Problem details |
Write out all of the data without omission, exactly as shown.
****************************************
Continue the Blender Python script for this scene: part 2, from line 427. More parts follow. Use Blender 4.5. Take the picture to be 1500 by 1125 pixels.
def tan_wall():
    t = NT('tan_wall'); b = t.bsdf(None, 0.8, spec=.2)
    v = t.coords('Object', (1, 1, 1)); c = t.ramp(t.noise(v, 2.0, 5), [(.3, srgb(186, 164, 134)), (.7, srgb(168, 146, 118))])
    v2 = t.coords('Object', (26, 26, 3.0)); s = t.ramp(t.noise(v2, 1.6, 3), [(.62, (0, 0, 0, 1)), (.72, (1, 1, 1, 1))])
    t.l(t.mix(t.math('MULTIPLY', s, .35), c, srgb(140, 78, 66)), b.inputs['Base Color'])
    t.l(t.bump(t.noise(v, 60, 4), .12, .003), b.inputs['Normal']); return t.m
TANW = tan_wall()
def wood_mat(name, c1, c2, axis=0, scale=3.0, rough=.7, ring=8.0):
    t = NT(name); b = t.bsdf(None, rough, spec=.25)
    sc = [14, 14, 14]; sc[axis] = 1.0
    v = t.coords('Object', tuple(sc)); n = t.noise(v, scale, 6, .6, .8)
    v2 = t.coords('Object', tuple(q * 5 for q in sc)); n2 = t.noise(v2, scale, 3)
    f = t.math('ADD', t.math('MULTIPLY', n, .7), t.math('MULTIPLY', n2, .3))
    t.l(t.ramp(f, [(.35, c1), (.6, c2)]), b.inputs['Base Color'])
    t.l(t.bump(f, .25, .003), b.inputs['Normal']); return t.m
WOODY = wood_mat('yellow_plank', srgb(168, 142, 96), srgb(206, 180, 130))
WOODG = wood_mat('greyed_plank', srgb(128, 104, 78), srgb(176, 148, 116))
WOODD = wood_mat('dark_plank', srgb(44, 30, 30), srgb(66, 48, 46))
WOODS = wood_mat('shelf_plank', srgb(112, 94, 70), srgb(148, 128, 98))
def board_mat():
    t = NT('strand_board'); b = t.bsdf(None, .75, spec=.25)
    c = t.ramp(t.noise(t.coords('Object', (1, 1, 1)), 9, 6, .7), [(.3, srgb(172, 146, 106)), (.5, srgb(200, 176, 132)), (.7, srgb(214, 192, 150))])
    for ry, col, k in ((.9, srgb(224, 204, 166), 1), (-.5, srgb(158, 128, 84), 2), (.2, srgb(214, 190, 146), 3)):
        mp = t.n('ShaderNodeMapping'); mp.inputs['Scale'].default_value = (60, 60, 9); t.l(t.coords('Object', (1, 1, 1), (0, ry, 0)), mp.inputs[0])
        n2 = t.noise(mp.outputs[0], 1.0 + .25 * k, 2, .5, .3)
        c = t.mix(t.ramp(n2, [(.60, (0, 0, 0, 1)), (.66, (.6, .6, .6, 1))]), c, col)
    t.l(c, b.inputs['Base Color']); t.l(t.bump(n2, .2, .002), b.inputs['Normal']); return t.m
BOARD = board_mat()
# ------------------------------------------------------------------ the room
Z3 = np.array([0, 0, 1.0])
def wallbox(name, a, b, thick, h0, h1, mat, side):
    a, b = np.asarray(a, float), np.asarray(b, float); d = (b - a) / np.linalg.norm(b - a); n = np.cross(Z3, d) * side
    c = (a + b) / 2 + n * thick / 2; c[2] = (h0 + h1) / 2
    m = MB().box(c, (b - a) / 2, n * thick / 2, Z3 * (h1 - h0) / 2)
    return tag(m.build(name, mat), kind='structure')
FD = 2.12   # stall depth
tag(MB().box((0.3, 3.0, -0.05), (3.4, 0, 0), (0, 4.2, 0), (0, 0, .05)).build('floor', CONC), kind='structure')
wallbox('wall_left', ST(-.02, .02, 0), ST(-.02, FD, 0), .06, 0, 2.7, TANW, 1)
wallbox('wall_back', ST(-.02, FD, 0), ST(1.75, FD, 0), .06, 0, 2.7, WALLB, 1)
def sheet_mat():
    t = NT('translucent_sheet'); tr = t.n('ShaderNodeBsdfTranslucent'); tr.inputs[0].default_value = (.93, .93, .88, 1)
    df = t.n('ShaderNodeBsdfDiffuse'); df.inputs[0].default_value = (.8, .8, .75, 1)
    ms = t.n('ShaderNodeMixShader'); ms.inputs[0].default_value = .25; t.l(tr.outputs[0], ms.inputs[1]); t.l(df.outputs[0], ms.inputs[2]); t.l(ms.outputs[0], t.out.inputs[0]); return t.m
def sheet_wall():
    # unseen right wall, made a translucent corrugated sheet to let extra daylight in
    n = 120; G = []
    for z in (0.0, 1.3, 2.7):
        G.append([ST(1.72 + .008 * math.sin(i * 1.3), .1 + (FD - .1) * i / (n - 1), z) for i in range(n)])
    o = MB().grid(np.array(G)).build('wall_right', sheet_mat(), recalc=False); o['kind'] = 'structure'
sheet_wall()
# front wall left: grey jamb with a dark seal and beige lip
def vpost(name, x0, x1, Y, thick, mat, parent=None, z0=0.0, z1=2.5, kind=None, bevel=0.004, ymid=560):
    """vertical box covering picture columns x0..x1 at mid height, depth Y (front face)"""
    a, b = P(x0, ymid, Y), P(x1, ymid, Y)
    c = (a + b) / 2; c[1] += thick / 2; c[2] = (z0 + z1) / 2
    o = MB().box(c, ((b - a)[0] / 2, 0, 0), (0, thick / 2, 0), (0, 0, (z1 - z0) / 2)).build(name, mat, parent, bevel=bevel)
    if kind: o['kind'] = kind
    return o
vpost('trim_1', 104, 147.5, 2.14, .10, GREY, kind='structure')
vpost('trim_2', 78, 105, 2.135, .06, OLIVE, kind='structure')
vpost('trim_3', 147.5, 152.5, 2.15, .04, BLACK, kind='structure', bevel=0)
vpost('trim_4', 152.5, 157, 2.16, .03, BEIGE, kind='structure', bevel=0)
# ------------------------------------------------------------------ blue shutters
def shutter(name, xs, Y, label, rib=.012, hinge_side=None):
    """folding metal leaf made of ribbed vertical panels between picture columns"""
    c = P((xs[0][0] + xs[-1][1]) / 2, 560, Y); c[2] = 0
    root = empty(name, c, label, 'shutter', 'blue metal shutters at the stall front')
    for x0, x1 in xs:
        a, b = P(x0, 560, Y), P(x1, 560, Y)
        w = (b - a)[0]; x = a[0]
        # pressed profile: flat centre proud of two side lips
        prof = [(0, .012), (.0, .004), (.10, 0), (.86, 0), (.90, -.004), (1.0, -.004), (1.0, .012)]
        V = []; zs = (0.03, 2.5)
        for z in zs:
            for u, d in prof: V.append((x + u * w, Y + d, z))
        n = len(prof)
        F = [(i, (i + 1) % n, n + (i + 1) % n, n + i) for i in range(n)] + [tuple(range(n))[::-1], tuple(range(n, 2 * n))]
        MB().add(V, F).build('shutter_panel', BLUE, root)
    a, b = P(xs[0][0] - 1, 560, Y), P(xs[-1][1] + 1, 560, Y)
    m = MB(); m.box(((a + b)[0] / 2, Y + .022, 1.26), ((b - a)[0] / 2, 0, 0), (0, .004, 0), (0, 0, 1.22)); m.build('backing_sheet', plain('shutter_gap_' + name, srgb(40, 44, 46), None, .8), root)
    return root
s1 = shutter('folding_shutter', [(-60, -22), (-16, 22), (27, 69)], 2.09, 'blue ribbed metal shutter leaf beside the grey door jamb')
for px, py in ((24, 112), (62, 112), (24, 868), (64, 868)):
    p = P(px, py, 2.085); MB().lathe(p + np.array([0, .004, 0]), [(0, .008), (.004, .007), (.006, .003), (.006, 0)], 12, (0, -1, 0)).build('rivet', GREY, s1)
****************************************
Written answer |
Continue the Blender Python script for this scene: part 2, from line 427. More parts follow. Use Blender 4.5. Take the picture to be 1500 by 1125 pixels.
def tan_wall():
    t = NT('tan_wall'); b = t.bsdf(None, 0.8, spec=.2)
    v = t.coords('Object', (1, 1, 1)); c = t.ramp(t.noise(v, 2.0, 5), [(.3, srgb(186, 164, 134)), (.7, srgb(168, 146, 118))])
    v2 = t.coords('Object', (26, 26, 3.0)); s = t.ramp(t.noise(v2, 1.6, 3), [(.62, (0, 0, 0, 1)), (.72, (1, 1, 1, 1))])
    t.l(t.mix(t.math('MULTIPLY', s, .35), c, srgb(140, 78, 66)), b.inputs['Base Color'])
    t.l(t.bump(t.noise(v, 60, 4), .12, .003), b.inputs['Normal']); return t.m
TANW = tan_wall()
def wood_mat(name, c1, c2, axis=0, scale=3.0, rough=.7, ring=8.0):
    t = NT(name); b = t.bsdf(None, rough, spec=.25)
    sc = [14, 14, 14]; sc[axis] = 1.0
    v = t.coords('Object', tuple(sc)); n = t.noise(v, scale, 6, .6, .8)
    v2 = t.coords('Object', tuple(q * 5 for q in sc)); n2 = t.noise(v2, scale, 3)
    f = t.math('ADD', t.math('MULTIPLY', n, .7), t.math('MULTIPLY', n2, .3))
    t.l(t.ramp(f, [(.35, c1), (.6, c2)]), b.inputs['Base Color'])
    t.l(t.bump(f, .25, .003), b.inputs['Normal']); return t.m
WOODY = wood_mat('yellow_plank', srgb(168, 142, 96), srgb(206, 180, 130))
WOODG = wood_mat('greyed_plank', srgb(128, 104, 78), srgb(176, 148, 116))
WOODD = wood_mat('dark_plank', srgb(44, 30, 30), srgb(66, 48, 46))
WOODS = wood_mat('shelf_plank', srgb(112, 94, 70), srgb(148, 128, 98))
def board_mat():
    t = NT('strand_board'); b = t.bsdf(None, .75, spec=.25)
    c = t.ramp(t.noise(t.coords('Object', (1, 1, 1)), 9, 6, .7), [(.3, srgb(172, 146, 106)), (.5, srgb(200, 176, 132)), (.7, srgb(214, 192, 150))])
    for ry, col, k in ((.9, srgb(224, 204, 166), 1), (-.5, srgb(158, 128, 84), 2), (.2, srgb(214, 190, 146), 3)):
        mp = t.n('ShaderNodeMapping'); mp.inputs['Scale'].default_value = (60, 60, 9); t.l(t.coords('Object', (1, 1, 1), (0, ry, 0)), mp.inputs[0])
        n2 = t.noise(mp.outputs[0], 1.0 + .25 * k, 2, .5, .3)
        c = t.mix(t.ramp(n2, [(.60, (0, 0, 0, 1)), (.66, (.6, .6, .6, 1))]), c, col)
    t.l(c, b.inputs['Base Color']); t.l(t.bump(n2, .2, .002), b.inputs['Normal']); return t.m
BOARD = board_mat()
# ------------------------------------------------------------------ the room
Z3 = np.array([0, 0, 1.0])
def wallbox(name, a, b, thick, h0, h1, mat, side):
    a, b = np.asarray(a, float), np.asarray(b, float); d = (b - a) / np.linalg.norm(b - a); n = np.cross(Z3, d) * side
    c = (a + b) / 2 + n * thick / 2; c[2] = (h0 + h1) / 2
    m = MB().box(c, (b - a) / 2, n * thick / 2, Z3 * (h1 - h0) / 2)
    return tag(m.build(name, mat), kind='structure')
FD = 2.12   # stall depth
tag(MB().box((0.3, 3.0, -0.05), (3.4, 0, 0), (0, 4.2, 0), (0, 0, .05)).build('floor', CONC), kind='structure')
wallbox('wall_left', ST(-.02, .02, 0), ST(-.02, FD, 0), .06, 0, 2.7, TANW, 1)
wallbox('wall_back', ST(-.02, FD, 0), ST(1.75, FD, 0), .06, 0, 2.7, WALLB, 1)
def sheet_mat():
    t = NT('translucent_sheet'); tr = t.n('ShaderNodeBsdfTranslucent'); tr.inputs[0].default_value = (.93, .93, .88, 1)
    df = t.n('ShaderNodeBsdfDiffuse'); df.inputs[0].default_value = (.8, .8, .75, 1)
    ms = t.n('ShaderNodeMixShader'); ms.inputs[0].default_value = .25; t.l(tr.outputs[0], ms.inputs[1]); t.l(df.outputs[0], ms.inputs[2]); t.l(ms.outputs[0], t.out.inputs[0]); return t.m
def sheet_wall():
    # unseen right wall, made a translucent corrugated sheet to let extra daylight in
    n = 120; G = []
    for z in (0.0, 1.3, 2.7):
        G.append([ST(1.72 + .008 * math.sin(i * 1.3), .1 + (FD - .1) * i / (n - 1), z) for i in range(n)])
    o = MB().grid(np.array(G)).build('wall_right', sheet_mat(), recalc=False); o['kind'] = 'structure'
sheet_wall()
# front wall left: grey jamb with a dark seal and beige lip
def vpost(name, x0, x1, Y, thick, mat, parent=None, z0=0.0, z1=2.5, kind=None, bevel=0.004, ymid=560):
    """vertical box covering picture columns x0..x1 at mid height, depth Y (front face)"""
    a, b = P(x0, ymid, Y), P(x1, ymid, Y)
    c = (a + b) / 2; c[1] += thick / 2; c[2] = (z0 + z1) / 2
    o = MB().box(c, ((b - a)[0] / 2, 0, 0), (0, thick / 2, 0), (0, 0, (z1 - z0) / 2)).build(name, mat, parent, bevel=bevel)
    if kind: o['kind'] = kind
    return o
vpost('trim_1', 104, 147.5, 2.14, .10, GREY, kind='structure')
vpost('trim_2', 78, 105, 2.135, .06, OLIVE, kind='structure')
vpost('trim_3', 147.5, 152.5, 2.15, .04, BLACK, kind='structure', bevel=0)
vpost('trim_4', 152.5, 157, 2.16, .03, BEIGE, kind='structure', bevel=0)
# ------------------------------------------------------------------ blue shutters
def shutter(name, xs, Y, label, rib=.012, hinge_side=None):
    """folding metal leaf made of ribbed vertical panels between picture columns"""
    c = P((xs[0][0] + xs[-1][1]) / 2, 560, Y); c[2] = 0
    root = empty(name, c, label, 'shutter', 'blue metal shutters at the stall front')
    for x0, x1 in xs:
        a, b = P(x0, 560, Y), P(x1, 560, Y)
        w = (b - a)[0]; x = a[0]
        # pressed profile: flat centre proud of two side lips
        prof = [(0, .012), (.0, .004), (.10, 0), (.86, 0), (.90, -.004), (1.0, -.004), (1.0, .012)]
        V = []; zs = (0.03, 2.5)
        for z in zs:
            for u, d in prof: V.append((x + u * w, Y + d, z))
        n = len(prof)
        F = [(i, (i + 1) % n, n + (i + 1) % n, n + i) for i in range(n)] + [tuple(range(n))[::-1], tuple(range(n, 2 * n))]
        MB().add(V, F).build('shutter_panel', BLUE, root)
    a, b = P(xs[0][0] - 1, 560, Y), P(xs[-1][1] + 1, 560, Y)
    m = MB(); m.box(((a + b)[0] / 2, Y + .022, 1.26), ((b - a)[0] / 2, 0, 0), (0, .004, 0), (0, 0, 1.22)); m.build('backing_sheet', plain('shutter_gap_' + name, srgb(40, 44, 46), None, .8), root)
    return root
s1 = shutter('folding_shutter', [(-60, -22), (-16, 22), (27, 69)], 2.09, 'blue ribbed metal shutter leaf beside the grey door jamb')
for px, py in ((24, 112), (62, 112), (24, 868), (64, 868)):
    p = P(px, py, 2.085); MB().lathe(p + np.array([0, .004, 0]), [(0, .008), (.004, .007), (.006, .003), (.006, 0)], 12, (0, -1, 0)).build('rivet', GREY, s1)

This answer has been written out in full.